Digital Alloys Joule Printing process development

Appears in 1 lecture.

Appearances across the corpus

AM_F2019_07 · Additive Manufacturing, Fall 2019 · §1.p3

Resistive heating of welding wire on a substrate; titanium printed at ~2 kg/hr at ~600 W, ~300 Wh/kg. Argon-purged chamber. MIT-spinout startup, ~25 people, in stealth at time of lecture.
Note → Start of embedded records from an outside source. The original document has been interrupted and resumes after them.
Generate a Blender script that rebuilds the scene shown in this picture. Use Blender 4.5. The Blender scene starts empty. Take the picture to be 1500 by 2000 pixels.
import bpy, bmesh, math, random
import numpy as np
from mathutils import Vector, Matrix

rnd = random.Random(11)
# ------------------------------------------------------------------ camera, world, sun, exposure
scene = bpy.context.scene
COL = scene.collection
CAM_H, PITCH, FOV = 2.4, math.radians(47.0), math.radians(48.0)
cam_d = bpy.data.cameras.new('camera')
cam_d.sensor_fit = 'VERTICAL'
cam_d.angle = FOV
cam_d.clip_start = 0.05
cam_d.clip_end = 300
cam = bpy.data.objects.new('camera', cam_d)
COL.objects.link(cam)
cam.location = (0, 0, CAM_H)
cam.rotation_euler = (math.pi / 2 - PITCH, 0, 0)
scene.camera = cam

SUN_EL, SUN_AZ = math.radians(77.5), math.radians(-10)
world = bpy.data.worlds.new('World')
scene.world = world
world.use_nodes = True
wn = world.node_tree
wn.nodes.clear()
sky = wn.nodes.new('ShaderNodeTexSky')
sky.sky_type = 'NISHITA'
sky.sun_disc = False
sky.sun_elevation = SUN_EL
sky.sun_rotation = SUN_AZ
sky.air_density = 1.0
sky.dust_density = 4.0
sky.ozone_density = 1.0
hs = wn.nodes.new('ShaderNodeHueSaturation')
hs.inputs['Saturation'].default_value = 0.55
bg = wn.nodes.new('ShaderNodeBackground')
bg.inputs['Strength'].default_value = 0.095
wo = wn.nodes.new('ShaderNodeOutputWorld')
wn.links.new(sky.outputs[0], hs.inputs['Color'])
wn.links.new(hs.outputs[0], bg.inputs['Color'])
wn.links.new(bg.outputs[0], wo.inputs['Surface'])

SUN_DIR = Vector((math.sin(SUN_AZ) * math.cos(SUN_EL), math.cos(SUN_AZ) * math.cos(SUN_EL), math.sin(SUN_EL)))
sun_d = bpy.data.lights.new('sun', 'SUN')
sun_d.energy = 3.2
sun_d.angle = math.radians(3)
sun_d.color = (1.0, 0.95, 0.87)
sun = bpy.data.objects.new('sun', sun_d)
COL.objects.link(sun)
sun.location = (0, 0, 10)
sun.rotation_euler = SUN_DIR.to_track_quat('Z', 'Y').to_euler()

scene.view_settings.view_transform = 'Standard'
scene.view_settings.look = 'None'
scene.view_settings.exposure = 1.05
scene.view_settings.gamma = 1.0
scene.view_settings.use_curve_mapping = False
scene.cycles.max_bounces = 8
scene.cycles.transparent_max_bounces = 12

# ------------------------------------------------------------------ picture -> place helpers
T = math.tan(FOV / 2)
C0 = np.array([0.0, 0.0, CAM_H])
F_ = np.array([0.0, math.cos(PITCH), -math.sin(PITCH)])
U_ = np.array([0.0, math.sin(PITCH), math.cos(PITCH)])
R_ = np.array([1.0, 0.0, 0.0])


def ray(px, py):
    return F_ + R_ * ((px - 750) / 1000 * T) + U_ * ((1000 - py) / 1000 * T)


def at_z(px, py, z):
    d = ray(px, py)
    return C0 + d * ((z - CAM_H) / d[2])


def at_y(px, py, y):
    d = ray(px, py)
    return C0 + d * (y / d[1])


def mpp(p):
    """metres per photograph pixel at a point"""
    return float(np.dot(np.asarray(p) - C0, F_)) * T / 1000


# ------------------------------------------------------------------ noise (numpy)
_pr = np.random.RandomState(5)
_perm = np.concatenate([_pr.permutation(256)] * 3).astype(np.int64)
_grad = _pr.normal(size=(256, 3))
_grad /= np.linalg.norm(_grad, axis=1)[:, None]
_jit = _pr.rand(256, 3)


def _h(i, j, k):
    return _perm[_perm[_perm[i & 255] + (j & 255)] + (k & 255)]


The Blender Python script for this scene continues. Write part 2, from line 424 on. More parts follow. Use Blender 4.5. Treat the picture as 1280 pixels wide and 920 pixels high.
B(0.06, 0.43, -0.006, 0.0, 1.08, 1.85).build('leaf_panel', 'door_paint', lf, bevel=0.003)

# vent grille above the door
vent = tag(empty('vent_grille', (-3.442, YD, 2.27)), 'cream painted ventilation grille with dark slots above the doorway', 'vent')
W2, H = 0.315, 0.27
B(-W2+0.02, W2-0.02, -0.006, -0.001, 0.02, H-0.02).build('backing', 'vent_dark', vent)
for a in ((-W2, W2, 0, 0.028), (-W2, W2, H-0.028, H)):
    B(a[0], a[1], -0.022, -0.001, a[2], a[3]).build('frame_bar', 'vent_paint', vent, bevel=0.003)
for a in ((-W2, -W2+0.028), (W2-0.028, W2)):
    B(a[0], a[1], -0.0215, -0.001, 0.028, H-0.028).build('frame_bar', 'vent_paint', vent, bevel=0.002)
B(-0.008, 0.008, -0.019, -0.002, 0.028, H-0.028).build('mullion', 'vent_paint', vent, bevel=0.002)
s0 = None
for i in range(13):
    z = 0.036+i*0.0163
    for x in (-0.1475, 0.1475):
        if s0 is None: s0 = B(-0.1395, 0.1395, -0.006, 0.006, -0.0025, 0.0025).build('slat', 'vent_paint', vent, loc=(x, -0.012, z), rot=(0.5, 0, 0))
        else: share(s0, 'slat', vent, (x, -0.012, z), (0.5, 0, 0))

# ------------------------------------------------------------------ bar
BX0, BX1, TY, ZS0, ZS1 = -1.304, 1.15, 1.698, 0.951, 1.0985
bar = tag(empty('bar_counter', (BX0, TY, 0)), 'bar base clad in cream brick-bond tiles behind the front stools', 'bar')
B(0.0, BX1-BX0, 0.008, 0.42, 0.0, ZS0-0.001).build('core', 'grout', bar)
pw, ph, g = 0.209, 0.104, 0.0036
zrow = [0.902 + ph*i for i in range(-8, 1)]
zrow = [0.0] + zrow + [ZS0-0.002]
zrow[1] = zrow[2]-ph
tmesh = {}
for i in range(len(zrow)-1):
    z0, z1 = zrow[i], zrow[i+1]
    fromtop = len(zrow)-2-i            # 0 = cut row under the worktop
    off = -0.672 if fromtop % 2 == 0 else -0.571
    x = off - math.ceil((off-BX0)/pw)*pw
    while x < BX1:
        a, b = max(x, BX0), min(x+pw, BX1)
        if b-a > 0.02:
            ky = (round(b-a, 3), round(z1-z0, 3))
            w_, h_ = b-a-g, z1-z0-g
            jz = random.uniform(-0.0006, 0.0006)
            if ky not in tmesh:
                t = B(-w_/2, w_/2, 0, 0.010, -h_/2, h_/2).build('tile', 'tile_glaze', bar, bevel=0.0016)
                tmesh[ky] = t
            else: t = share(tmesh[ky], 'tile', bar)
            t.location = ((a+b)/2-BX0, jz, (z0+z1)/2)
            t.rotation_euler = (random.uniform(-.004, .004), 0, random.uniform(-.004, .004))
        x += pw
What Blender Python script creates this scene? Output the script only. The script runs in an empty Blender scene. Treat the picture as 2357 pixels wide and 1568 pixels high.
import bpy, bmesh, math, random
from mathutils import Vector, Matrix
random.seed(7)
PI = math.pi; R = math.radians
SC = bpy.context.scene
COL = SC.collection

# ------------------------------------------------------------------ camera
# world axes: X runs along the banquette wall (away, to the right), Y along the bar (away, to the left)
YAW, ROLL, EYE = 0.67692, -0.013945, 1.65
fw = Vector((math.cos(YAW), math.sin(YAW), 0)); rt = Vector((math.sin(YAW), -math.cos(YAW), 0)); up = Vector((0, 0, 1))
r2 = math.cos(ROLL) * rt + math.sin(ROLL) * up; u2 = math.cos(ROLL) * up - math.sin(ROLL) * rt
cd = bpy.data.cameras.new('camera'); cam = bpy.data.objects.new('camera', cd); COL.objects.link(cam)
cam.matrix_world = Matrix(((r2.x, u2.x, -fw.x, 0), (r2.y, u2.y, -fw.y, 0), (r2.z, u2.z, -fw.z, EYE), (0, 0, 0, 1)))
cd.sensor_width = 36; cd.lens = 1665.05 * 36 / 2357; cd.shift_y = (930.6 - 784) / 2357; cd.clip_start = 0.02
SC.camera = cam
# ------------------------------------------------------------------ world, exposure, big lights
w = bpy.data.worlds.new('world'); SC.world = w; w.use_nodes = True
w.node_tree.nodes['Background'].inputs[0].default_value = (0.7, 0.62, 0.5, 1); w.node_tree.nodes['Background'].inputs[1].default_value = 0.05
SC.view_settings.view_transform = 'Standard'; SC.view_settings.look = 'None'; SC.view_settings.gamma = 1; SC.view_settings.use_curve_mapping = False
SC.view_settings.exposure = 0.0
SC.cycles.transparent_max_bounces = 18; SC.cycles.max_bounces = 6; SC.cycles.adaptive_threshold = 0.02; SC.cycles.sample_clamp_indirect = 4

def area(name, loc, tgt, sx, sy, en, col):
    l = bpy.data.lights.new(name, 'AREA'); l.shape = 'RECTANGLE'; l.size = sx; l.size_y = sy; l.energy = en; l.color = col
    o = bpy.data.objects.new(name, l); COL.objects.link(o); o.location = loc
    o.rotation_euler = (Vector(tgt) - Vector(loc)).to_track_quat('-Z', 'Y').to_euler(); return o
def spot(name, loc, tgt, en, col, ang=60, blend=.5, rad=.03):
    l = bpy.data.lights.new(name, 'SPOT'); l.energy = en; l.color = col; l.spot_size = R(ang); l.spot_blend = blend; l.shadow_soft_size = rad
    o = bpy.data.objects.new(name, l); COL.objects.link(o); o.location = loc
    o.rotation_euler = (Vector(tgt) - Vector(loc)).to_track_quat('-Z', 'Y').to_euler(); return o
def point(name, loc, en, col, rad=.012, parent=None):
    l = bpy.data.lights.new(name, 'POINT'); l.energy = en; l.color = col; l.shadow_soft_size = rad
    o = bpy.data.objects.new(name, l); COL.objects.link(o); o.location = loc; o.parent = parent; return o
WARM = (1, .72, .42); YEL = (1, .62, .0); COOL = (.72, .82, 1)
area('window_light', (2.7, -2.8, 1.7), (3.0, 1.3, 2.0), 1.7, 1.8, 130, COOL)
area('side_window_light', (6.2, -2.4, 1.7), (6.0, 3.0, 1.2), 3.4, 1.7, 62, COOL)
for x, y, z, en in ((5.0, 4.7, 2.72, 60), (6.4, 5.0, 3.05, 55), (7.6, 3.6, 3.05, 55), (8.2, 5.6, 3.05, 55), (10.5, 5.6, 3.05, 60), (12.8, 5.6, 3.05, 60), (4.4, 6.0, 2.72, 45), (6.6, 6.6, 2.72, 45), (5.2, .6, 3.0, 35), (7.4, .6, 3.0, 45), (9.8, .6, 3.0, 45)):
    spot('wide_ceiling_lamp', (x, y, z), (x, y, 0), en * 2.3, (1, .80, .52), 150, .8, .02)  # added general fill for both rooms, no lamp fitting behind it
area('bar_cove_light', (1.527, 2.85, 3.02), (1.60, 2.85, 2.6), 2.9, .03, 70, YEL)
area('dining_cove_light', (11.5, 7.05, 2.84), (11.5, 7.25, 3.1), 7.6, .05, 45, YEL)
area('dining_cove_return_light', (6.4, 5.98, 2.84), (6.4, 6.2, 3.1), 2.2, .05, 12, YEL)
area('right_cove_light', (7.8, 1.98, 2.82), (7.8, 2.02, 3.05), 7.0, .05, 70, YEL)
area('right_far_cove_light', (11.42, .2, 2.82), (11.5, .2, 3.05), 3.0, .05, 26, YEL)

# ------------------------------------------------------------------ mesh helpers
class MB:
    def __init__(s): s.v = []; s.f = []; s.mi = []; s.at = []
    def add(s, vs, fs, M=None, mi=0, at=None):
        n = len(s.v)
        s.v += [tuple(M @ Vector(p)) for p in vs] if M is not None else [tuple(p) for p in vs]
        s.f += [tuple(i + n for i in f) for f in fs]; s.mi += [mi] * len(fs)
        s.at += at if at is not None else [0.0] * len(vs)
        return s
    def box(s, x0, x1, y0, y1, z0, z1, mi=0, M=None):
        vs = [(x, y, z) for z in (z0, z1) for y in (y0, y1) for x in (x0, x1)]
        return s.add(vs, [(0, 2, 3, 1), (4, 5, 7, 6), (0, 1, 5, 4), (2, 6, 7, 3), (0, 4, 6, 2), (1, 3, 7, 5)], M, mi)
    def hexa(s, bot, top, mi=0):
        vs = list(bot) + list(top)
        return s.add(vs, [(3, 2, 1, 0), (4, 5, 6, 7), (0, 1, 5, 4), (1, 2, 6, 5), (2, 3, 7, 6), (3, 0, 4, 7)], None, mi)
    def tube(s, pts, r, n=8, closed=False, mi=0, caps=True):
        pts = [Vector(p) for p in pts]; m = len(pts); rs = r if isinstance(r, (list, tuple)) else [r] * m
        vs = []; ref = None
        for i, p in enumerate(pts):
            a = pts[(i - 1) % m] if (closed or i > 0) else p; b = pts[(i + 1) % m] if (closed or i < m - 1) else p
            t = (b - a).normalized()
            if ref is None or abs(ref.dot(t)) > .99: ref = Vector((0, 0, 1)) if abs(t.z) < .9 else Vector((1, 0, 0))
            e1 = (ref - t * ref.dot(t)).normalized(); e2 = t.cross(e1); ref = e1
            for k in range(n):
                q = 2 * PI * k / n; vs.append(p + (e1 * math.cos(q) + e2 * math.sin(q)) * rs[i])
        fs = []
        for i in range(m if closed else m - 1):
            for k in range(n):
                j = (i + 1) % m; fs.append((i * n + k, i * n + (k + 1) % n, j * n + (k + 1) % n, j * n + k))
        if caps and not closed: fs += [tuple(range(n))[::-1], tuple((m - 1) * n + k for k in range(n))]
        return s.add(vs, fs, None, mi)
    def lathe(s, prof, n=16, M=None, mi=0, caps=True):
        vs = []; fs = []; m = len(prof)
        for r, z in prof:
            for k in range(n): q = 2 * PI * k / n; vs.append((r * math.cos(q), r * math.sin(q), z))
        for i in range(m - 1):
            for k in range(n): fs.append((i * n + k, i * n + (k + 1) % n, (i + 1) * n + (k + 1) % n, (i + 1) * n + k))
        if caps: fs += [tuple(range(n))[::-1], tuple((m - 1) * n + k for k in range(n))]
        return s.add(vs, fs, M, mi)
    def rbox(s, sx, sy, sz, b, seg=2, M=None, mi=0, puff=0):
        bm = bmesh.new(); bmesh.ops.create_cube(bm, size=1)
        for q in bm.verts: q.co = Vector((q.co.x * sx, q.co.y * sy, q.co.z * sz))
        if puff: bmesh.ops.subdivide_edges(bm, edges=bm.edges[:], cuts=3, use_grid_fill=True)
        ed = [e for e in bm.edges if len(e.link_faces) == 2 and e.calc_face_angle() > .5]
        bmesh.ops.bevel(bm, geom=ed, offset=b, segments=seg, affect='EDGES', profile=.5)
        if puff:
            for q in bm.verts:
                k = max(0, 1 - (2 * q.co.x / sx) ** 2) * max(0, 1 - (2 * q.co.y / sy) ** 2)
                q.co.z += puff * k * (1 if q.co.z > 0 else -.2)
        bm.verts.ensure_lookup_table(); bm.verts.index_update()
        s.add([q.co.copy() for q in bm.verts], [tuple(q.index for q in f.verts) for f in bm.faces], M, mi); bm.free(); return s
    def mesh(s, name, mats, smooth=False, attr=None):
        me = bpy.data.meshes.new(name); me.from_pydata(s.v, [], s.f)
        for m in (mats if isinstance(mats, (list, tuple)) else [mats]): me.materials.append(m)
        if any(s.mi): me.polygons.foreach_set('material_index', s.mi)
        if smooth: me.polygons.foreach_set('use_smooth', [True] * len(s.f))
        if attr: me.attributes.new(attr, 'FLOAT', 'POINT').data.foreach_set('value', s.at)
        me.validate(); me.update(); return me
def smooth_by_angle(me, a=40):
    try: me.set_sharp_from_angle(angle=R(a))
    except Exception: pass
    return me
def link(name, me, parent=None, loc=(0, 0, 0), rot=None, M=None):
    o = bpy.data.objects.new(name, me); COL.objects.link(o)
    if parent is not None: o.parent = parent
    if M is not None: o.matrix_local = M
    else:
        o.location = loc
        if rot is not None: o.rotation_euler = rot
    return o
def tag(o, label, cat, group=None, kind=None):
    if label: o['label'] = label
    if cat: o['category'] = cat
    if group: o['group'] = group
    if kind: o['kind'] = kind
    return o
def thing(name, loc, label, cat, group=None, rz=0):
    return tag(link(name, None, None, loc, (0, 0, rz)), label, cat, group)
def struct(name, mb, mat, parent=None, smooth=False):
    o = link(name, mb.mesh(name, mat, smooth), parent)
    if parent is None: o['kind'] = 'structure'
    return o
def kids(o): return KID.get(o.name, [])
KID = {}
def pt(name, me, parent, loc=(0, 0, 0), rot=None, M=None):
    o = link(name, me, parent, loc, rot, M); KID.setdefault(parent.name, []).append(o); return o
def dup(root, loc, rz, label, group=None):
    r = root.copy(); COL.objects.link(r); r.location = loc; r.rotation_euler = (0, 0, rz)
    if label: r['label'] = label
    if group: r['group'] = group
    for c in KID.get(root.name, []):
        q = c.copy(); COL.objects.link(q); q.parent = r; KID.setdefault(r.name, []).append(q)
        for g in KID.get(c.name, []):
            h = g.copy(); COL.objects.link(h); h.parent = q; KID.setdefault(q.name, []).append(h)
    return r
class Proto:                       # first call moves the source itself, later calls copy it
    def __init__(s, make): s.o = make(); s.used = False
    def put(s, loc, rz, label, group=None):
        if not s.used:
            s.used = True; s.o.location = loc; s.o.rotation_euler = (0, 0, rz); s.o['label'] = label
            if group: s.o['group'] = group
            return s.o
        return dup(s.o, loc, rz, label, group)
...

I've been in the 3D printing space for about six years now, on the business development and sales side of things. I was at Stratasys — one of the first major polymer printing companies, developed FDM technology. They acquired a company that developed PolyJet, which is sort of like an inkjet polymer process. Then I was at Carbon, a very well-funded startup in the Bay Area that developed a new liquid-light-based process called DLP, kind of like SLA. For Carbon I led their automotive vertical — all the business development and sales into the automotive industry. And then about a year and a half ago I joined Digital Alloys, a venture-backed startup based in Burlington. Professor Eagar is one of our advisors. A lot of our research team came out of MIT, did their PhDs or postdocs in materials science. We're about two-and-a-half years old. We've received investments from Boeing — everyone knows Boeing — and Lincoln Electric, one of the largest welding technology companies, which also manufactures wire, our feedstock, so that's a strategic investment. We're about twenty-five people now. We're still in stealth mode — we haven't fully commercialized the process yet, but we're pretty open to talking about how it works and the markets that we see as attractive for it.